What are the practical implications? In their document, the Government suggest a small journey—a 30-mile round trip—failing to recognise the geographical size of Bassetlaw. It takes more time, to pick an entirely random comparison, to journey across Bassetlaw by car than it does to journey from this place to Basingstoke. It takes more time to get into Worksop from the villages of Bassetlaw than it does to get from Worksop to Mansfield by public transport. If a person is lucky and buses are available, they could potentially get to Mansfield and the courts in three hours but not in time to turn up for the start of court. Having got there, they would not be able to get back home. That means that magistrates, the basis of local justice, will no longer be able to be recruited from Bassetlaw. Witnesses wishing to appear in court who do not have access to their own transport will not be able practically to make a return journey and, if they do, on the one train they could take from Worksop that gets to Mansfield in time they would be sitting in the same carriages as those they were giving evidence against.

What kind of justice system is that, that we say is the envy of the world, when the Government, through their measly cutbacks, reduce to nothing 1,000 years of justice in Bassetlaw? How will those who are not financially well off, those without access to transport, those who are infirm and those who are unable to drive, either because they no longer have a licence or have not yet acquired one, be able to get the courts and get back? The real hidden cost will be in police officers chasing youths who have failed to turn up in time in court over the 550 square miles of Bassetlaw, an area bigger than the whole of Greater London. Police resources will be wasted on people who have failed to turn up in court when charged with small offences.

Once the Government have cut to ribbons what is left, stripped out criminal trials in Bassetlaw and denuded it of any real opportunity in the field of justice, the last little bits will be taken away because the next cut will be the final cut: the closure of Worksop court. What will that mean when that happens, which will be a matter of months if the consultation goes through? The area that helped create British justice and produced MPs such as the Earl of Liverpool, the last Prime Minister and MP before my good self to live in Bassetlaw while representing Bassetlaw, or Gladstone, who was not an MP for Bassetlaw but spent four years living there—that is what is being thrown away, but this is far greater than that.

Where did the Great Reform Act, which eventually led to this country exporting the universal franchise and the current system of democracy to everywhere in the democratic world, come from? It came from Bassetlaw and the great reformer John Cartwright. Because of the rotten borough of Retford, the Great Reform Act, when it was written, was inspired by events in Bassetlaw. Legal brains from Bassetlaw led to the Great Reform Act and created the model of democracy that this country gave the world, but this is about more than that.

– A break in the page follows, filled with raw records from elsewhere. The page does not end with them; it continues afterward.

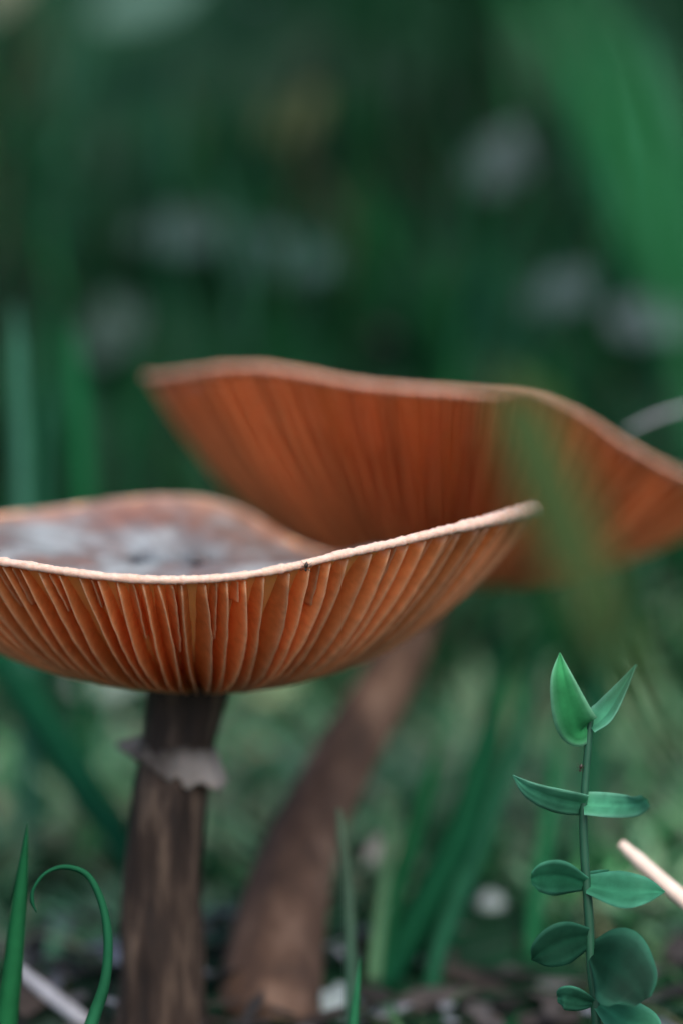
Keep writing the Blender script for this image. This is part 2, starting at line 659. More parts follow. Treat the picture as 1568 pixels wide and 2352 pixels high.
def make_cap(c, root, mats, n_gill, lip_r, top_z, pits, lam_p):
    org = root.location
    c.u0 = c.r0 / ((c.rl + c.rr + c.rn + c.rf) / 4)
    # ---- flesh and skin: underside between the gills, margin, top
    NT = 220
    us = [c.u0 * .3] + list(np.linspace(c.u0, .86, 14)) + [.89, .92, .945, .965, .98, .992]
    V, F, C = [], [], []
    rows = []
    def surf_under(th, u):
        return c.point(th, u, c.depth(u) + .0001)
    for u in us:
        rows.append([surf_under(2 * PI * i / NT, u) for i in range(NT)])
    flesh_rows = len(rows)
    cols_rows = [[0, 0, 0]] * flesh_rows
    tops = [1.0, .985, .965, .94, .9] + list(np.linspace(.86, .02, 44))
    top_rows, top_cols = [], []
    for u in tops:
        row, cr = [], []
        for i in range(NT):
            th = 2 * PI * i / NT
            R, rz = c.radius(th), c.rimz(th)
            d = c.dirv(th)
            r = R * u
            x, y = c.cx + d.x * r, c.cy + d.y * r
            g = u ** c.top_pow(d)
            tz = top_z + (c.slope[0] * d.x + c.slope[1] * d.y) * r * c.top_tilt
            z = tz * (1 - g) + (rz + lip_r * .2) * g
            z += .0009 * math.exp(-(u / .16) ** 2)
            z += .0009 * noise.noise(Vector((x * 140, y * 140, c.seed))) * (1 - g) + .0003 * noise.noise(Vector((x * 420, y * 420, c.seed + 3)))
            hole = 0
            for (hx, hy, hr, hd, hw) in pits:   # holes eaten into the skin
                e = math.exp(-((x - hx) ** 2 + ((y - hy) / 1.9) ** 2) / hr ** 2)
                z -= hd * e
                hole = max(hole, e * hw)
            row.append(Vector((x, y, z)))
            cr.append([min(1, hole * 1.3), sstep(.80, .98, u), .5 + (.5 * noise.noise(Vector((math.sin(th) * 16, math.cos(th) * 16, u * 2.5))) + .35 * noise.noise(Vector((math.sin(th) * 45, math.cos(th) * 45, u * 4)))) * sstep(.1, .5, u)])
        top_rows.append(row)
        top_cols.append(cr)
    def grid(rws):
        V = [v - org for r in rws for v in r]
        F = []
        for j in range(len(rws) - 1):
            for i in range(NT):
                i2 = (i + 1) % NT
                F.append((j * NT + i, (j + 1) * NT + i, (j + 1) * NT + i2, j * NT + i2))
        return V, F
    V, F = grid(rows + [top_rows[0]])
    F.append(tuple(range(NT - 1, -1, -1)))
    F = [tuple(reversed(f)) for f in F]
    mesh('flesh', V, F, mats['flesh'], root)
    V, F = grid(top_rows)
    F.append(tuple((len(top_rows) - 1) * NT + i for i in range(NT)))
    mesh('cap', V, F, mats['skin'], root, cols=[q for r in top_cols for q in r])
    # ---- lip
    NL, NS = 900, 10
    V, F = [], []
    for i in range(NL):
        th = 2 * PI * i / NL
        R = c.radius(th)
        d = c.dirv(th)
        rz = c.rimz(th)
        bumpy = noise.noise(Vector((math.sin(th) * 46, math.cos(th) * 46, c.seed))) * .13 + noise.noise(Vector((math.sin(th) * 15, math.cos(th) * 15, c.seed + 5))) * .16
        scal = .22 * noise.noise(Vector((math.sin(th) * 105, math.cos(th) * 105, 1.7)))
        q = lip_r * (1 + bumpy + scal) * (1 - .72 * max(0, -math.cos(th)) ** .5) * (1 + c.tip_w * math.exp(-((th - 1.35) / .35) ** 2))
        for k in range(NS):
            a = 2 * PI * k / NS
            rr = R - lip_r * .35 + math.cos(a) * q * .95
            zz = rz + math.sin(a) * q * 1.0 + lip_r * .2 * bumpy
            V.append(Vector((c.cx + d.x * rr, c.cy + d.y * rr, zz)) - org)
    for i in range(NL):
        for k in range(NS):
            i2, k2 = (i + 1) % NL, (k + 1) % NS
            F.append((i * NS + k, i * NS + k2, i2 * NS + k2, i2 * NS + k))
    mesh('rim', V, F, mats['rim'], root)
    # ---- gills: every one a plate of its own
    def gill(th0, ua, ub, scale, twist):
        nu, nw = 26, 6
        V, C, F = [], [], []
        var = random.random()
        ph, amp = random.uniform(0, 6), random.uniform(.2, 1.0) * .00035
        for i in range(nu + 1):
            t = i / nu
            u = ua + (ub - ua) * t
            D = c.depth(u) * scale
            Df = c.depth(u)
            # round the two ends of the free edge
            endr = 1.0
            if t < .10: endr = math.sqrt(max(0.0, 1 - (1 - t / .10) ** 2)) * .75 + .25 if scale == 1 else math.sqrt(max(0.0, 1 - (1 - t / .10) ** 2))
            D *= endr
            ser = 1 + .05 * noise.noise(Vector((u * 60, th0 * 9, c.seed))) + .04 * noise.noise(Vector((u * 170, th0 * 19, c.seed)))
            D *= ser
            for side in (1, -1):
                for k in range(nw + 1):
                    wv = (0, .06, .22, .42, .62, .82, 1)[k]         # 0 free edge, 1 root
                    dd = (Df - D) + (D + .0004) * wv
                    p = c.point(th0, u, dd)
                    half = lerp(.00010, c.root_t, wv ** 1.7) * (.6 + .4 * min(1, D / .001))
                    if k == 0: half *= .5
                    d = c.dirv(th0)
                    tan = Vector((-d.y, d.x, 0))
                    lean = c.lean * (.35 + .65 * max(0.0, math.cos(th0 - .35)))
                    lat = lean * (1 - wv) * (D / c.dmax) ** .7 + amp * math.sin(u * 9 + ph) * (1 - wv) + twist * (1 - wv) * (D / c.dmax) + .00012 * noise.noise(Vector((u * 40, wv * 3, th0 * 20)))
                    V.append(p + tan * (side * half + lat) - org)
                    C.append([c.edge[k], var, 0])
        W = 2 * (nw + 1)
        for i in range(nu):
            a, b_ = i * W, (i + 1) * W
            for k in range(nw):
                F.append((a + k, b_ + k, b_ + k + 1, a + k + 1))
                o_ = nw + 1
                F.append((a + o_ + k, a + o_ + k + 1, b_ + o_ + k + 1, b_ + o_ + k))
            F.append((a, a + nw + 1, b_ + nw + 1, b_))
        for e in (0, nu * W):
            for k in range(nw):
                q = (e + k, e + k + 1, e + nw + 2 + k, e + nw + 1 + k)
                F.append(q if e == 0 else q[::-1])
        mesh('gill', V, F, mats['gill'], root, cols=C)
    for i in range(n_gill):
        th = 2 * PI * (i + random.uniform(-.17, .17)) / n_gill
        gill(th, c.u0 + random.uniform(-.01, .03), .988, 1, random.uniform(-.0003, .0003))
        if random.random() < lam_p:
            gill(th + PI / n_gill * random.uniform(.8, 1.2), random.choice([.80, .86, .89, .91]) + random.uniform(-.04, .03), .985, random.uniform(.5, .8), random.uniform(-.0002, .0002))


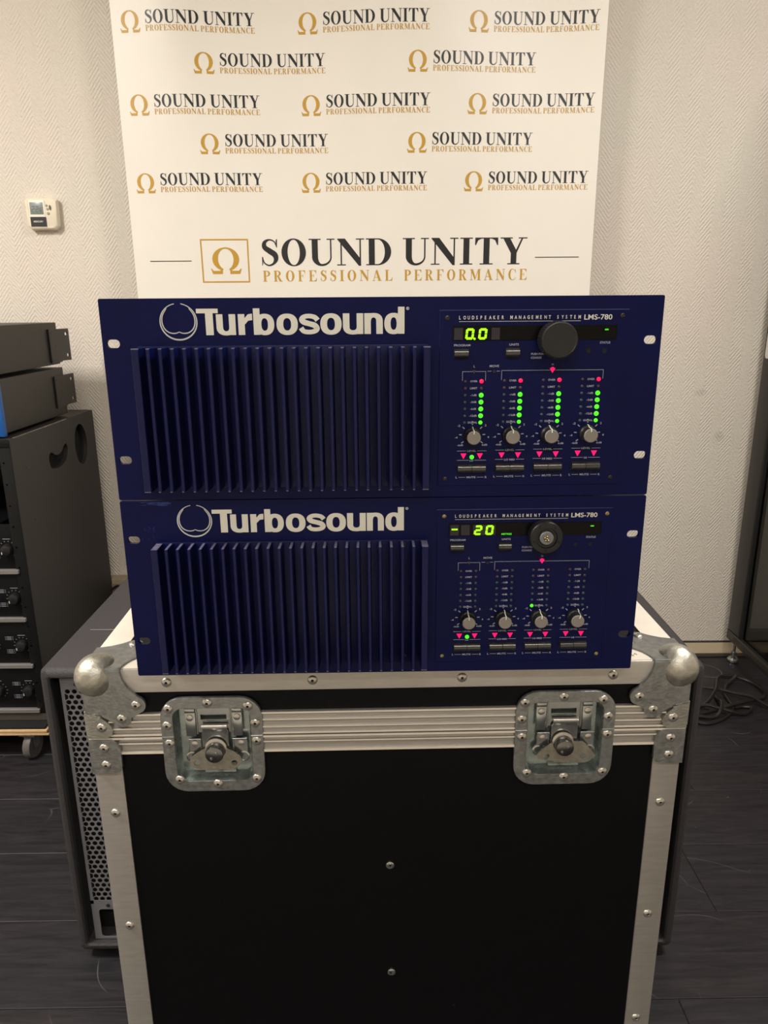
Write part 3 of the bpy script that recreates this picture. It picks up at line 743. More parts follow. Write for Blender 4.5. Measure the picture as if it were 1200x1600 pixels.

The essence of democracy and the fact that there was so much local democracy in Bassetlaw also led to the confidence that meant that the people who became the pilgrim fathers nearly 400 years ago—the anniversary is in 2020—and formed the United States of America could create the ethos behind the constitution of the United States. Those people were brought up, bred, schooled, educated and churched in Bassetlaw. The history of local justice inspired them to be the ones who dared to go out and have the vision that led to the United States. World democracy was exported by this country. British justice, to quote the Government in the previous debate, is the envy of the world. That 1,000-year-old system of local people in the local area administering local justice is now being kiboshed by this Government and their penny pinching cuts.

My demand is that the Minister should tear up the consultation, reject the death by a thousand cuts of the final court in Bassetlaw, Worksop court, and say to the world that British justice will in the future be the envy of the world and that we will have the principle of local justice administered by local people in the local area. If it has been good enough for 1,000 years in Bassetlaw, it is good enough for a number more years to come. I demand that the Government withdraw these proposals and guarantee the future of Worksop court.